Você tem planos para escrever para o público adulto?  

ACR: Tenho sim, mas isso não é prioridade na minha vida. Eu optei por escrever para crianças e jovens, que é muito difícil, mas nem todo mundo entende isso. Muita gente ainda pensa (de forma equivocada!) que escrever para crianças é fácil. Fazer literatura infantil e juvenil de qualidade é muito mais difícil do que se possa imaginar. Requer habilidades e conhecimento.   

Qual a idade ideal para se começar a ler “literatura adulta”? Isso deve implicar em abandonar os livros infanto-juvenis ou não?    
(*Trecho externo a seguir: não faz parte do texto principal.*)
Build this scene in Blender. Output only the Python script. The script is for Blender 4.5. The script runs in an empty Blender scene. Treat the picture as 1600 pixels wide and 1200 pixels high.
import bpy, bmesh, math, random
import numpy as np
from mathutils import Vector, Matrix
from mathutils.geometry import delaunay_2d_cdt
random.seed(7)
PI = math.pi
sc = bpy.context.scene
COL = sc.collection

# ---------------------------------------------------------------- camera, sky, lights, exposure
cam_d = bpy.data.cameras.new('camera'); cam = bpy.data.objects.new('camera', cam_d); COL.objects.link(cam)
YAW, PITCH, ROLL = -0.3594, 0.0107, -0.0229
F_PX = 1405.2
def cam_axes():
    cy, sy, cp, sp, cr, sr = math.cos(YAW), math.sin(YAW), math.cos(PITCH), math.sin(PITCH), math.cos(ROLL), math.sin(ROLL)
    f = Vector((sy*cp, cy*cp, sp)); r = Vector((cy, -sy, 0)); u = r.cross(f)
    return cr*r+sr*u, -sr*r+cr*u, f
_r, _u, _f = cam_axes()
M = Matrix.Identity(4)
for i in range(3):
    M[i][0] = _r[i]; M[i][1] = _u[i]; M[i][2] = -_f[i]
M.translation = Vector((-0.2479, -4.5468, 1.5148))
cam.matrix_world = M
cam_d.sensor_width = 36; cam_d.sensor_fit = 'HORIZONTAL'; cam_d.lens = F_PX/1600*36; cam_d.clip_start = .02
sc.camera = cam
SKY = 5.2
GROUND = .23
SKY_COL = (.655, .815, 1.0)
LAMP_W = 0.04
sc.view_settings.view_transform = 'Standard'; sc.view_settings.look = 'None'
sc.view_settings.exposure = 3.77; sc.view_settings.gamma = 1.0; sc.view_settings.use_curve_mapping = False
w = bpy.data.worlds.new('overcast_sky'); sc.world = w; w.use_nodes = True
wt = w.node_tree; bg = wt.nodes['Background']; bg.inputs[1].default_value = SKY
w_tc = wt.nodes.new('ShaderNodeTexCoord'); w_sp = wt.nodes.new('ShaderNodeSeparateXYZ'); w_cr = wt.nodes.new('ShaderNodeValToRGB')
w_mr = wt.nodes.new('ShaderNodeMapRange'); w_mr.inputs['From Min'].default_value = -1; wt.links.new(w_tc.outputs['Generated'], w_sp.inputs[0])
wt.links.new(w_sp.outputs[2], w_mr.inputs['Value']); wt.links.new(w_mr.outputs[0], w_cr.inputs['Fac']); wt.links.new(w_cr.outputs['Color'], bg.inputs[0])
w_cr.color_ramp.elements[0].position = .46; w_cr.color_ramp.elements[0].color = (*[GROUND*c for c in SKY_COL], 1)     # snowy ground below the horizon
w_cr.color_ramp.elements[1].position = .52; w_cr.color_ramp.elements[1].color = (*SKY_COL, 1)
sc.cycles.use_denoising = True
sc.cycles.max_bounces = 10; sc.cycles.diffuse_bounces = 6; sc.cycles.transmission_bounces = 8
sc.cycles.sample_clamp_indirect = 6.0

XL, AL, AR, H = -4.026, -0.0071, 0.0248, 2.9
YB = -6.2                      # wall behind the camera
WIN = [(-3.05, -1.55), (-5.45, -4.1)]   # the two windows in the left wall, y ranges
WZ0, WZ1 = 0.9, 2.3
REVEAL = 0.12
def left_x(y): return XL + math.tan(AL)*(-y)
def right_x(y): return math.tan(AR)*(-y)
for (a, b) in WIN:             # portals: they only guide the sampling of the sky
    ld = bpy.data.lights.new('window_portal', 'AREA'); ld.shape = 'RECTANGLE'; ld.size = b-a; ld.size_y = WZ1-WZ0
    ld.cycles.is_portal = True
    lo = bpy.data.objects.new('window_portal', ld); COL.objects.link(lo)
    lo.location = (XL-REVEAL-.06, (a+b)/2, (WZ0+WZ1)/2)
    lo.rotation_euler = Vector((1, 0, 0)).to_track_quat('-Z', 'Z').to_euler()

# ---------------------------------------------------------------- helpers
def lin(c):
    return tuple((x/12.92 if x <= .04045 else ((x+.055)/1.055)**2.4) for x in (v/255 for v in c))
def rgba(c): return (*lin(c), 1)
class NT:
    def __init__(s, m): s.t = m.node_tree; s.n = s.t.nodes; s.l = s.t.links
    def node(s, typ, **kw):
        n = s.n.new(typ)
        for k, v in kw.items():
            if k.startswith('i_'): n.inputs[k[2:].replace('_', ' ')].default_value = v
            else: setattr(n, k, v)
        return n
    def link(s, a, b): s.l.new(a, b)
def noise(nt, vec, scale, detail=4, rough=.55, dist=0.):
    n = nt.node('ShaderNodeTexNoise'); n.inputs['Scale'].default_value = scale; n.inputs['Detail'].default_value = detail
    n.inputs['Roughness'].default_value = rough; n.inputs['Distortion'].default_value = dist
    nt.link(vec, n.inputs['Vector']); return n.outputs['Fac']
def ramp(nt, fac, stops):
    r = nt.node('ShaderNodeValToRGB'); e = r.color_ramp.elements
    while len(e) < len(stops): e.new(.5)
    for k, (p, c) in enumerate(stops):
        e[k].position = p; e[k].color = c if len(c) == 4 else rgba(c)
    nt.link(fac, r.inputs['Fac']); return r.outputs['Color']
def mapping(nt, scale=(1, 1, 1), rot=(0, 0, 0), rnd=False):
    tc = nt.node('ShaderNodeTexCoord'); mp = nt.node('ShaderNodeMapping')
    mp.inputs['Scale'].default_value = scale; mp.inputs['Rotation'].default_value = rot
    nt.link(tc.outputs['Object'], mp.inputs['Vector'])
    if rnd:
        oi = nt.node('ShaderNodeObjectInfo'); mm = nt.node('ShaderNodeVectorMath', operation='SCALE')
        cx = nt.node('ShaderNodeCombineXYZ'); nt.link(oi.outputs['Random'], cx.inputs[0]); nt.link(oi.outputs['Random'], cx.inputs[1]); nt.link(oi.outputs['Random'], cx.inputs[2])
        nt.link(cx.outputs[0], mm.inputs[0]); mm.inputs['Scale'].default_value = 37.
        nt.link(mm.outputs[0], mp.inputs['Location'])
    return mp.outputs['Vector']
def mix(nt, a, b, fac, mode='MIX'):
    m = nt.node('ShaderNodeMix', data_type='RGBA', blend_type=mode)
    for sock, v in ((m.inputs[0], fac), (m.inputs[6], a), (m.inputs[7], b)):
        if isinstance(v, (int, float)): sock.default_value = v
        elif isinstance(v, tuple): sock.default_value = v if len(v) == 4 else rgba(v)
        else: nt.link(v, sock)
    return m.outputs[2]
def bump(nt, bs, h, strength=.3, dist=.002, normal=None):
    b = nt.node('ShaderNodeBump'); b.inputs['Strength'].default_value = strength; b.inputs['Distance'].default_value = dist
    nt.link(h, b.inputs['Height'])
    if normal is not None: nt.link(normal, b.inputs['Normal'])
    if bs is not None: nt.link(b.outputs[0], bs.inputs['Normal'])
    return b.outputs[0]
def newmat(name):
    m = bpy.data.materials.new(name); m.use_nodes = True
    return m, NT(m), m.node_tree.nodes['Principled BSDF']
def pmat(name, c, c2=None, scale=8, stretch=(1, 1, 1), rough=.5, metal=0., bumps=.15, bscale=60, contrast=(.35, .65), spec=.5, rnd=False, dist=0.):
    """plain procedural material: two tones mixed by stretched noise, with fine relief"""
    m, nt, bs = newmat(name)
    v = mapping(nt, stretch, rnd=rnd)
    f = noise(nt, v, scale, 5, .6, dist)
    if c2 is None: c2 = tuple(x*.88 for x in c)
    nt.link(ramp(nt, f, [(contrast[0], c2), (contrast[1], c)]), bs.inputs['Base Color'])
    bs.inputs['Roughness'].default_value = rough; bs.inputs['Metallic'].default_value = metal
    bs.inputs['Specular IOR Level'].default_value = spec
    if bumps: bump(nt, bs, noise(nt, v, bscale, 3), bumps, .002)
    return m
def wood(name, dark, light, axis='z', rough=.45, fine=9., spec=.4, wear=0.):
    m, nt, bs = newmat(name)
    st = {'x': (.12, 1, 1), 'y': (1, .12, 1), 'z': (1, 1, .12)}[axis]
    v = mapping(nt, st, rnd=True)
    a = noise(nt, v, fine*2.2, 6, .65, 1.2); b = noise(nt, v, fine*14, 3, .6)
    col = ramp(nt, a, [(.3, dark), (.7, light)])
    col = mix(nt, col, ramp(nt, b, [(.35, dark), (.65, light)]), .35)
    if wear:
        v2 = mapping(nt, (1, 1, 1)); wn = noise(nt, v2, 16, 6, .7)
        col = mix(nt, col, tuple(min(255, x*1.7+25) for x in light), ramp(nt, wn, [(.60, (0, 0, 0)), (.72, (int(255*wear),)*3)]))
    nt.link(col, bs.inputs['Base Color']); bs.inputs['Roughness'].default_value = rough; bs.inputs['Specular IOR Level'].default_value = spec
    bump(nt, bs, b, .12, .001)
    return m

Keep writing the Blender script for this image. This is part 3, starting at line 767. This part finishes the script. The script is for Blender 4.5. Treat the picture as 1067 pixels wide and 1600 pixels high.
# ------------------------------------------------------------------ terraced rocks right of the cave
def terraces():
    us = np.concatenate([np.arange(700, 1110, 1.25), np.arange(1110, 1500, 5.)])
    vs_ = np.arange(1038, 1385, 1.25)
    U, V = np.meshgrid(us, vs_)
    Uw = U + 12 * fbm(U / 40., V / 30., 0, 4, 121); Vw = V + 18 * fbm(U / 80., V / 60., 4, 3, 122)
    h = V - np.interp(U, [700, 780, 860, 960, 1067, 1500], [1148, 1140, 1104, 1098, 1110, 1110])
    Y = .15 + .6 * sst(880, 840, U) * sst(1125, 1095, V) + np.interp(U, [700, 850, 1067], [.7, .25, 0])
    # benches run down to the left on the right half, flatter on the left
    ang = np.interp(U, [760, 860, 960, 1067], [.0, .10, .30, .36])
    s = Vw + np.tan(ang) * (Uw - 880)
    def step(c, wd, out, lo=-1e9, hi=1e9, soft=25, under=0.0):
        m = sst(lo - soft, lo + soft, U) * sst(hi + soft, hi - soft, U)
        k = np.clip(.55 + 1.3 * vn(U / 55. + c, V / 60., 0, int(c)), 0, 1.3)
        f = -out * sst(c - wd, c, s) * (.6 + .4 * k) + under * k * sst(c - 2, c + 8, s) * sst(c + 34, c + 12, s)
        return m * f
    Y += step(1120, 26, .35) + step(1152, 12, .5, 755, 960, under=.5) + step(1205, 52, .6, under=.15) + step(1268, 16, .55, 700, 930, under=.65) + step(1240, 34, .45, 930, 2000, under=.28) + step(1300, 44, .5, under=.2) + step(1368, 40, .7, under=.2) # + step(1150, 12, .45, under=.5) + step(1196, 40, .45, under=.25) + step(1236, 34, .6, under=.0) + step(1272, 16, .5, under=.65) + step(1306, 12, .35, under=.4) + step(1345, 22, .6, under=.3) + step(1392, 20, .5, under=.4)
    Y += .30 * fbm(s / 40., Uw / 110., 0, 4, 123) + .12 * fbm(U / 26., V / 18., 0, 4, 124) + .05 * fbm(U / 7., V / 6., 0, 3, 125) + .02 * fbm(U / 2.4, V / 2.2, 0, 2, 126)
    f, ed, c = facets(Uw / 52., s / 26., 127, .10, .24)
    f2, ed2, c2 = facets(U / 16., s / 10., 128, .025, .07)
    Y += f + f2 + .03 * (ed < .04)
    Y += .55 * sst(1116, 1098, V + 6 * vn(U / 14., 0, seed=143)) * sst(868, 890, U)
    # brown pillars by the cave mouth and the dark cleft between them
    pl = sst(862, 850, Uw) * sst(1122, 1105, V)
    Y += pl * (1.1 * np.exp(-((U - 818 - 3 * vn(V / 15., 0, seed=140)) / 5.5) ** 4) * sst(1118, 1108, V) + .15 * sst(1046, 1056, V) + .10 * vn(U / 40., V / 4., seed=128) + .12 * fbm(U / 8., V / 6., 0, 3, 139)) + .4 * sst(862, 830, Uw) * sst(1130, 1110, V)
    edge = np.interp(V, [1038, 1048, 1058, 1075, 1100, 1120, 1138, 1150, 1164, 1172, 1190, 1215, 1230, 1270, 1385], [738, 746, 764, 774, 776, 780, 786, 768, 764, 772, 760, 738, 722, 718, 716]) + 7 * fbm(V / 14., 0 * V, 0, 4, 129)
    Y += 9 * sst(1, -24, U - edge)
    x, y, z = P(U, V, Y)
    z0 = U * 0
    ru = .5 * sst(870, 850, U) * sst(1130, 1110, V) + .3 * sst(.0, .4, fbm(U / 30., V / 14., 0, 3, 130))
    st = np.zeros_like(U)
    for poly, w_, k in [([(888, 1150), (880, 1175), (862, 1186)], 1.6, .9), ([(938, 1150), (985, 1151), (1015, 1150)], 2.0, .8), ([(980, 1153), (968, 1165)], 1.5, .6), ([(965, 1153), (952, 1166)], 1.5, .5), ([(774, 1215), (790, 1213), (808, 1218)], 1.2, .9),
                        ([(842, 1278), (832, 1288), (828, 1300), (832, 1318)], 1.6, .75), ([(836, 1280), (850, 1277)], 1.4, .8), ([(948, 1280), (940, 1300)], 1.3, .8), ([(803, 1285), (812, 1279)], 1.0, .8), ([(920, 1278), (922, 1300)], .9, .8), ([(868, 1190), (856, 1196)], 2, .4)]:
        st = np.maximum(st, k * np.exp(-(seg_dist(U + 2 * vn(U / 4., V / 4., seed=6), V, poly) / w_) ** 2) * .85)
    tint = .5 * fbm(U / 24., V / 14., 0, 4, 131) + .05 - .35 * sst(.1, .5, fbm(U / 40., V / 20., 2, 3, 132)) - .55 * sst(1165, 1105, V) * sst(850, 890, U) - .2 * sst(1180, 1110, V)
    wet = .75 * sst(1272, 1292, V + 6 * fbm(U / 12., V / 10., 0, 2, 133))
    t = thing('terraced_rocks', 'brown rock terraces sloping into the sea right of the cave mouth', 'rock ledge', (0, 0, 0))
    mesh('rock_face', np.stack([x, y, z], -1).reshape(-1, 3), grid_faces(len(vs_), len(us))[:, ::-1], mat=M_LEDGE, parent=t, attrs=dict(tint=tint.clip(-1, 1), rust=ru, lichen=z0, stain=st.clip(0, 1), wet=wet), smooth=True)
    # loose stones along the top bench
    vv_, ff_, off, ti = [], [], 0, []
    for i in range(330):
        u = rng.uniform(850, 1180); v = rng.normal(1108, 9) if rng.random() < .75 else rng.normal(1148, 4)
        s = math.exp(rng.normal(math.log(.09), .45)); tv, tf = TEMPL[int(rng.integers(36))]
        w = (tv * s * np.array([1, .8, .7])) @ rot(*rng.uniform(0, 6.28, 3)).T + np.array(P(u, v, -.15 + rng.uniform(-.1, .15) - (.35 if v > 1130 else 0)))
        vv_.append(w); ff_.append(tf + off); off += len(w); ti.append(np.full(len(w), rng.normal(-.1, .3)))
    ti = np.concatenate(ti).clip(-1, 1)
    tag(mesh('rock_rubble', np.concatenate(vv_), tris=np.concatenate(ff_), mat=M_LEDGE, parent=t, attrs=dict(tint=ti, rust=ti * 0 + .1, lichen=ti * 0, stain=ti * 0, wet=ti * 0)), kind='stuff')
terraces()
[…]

ACR: Não existe uma idade ideal para se começar a ler literatura adulta, como você diz, pois cada leitor tem uma maturidade de leitura diferente. Agora não se deve abandonar a literatura infantil e juvenil nunca, pois acredito que ela tem uma idade para começar, vamos dizer assim, mas não para parar. Se um livro infantil e juvenil tem qualidade literária ele toca qualquer leitor. O que não dá pra ler é literatura ruim, mas aí não dá pra ler em idade nenhuma. A boa literatura infantil e juvenil encanta e ajuda a formar novos leitores adultos que ainda não têm fôlego de leitura.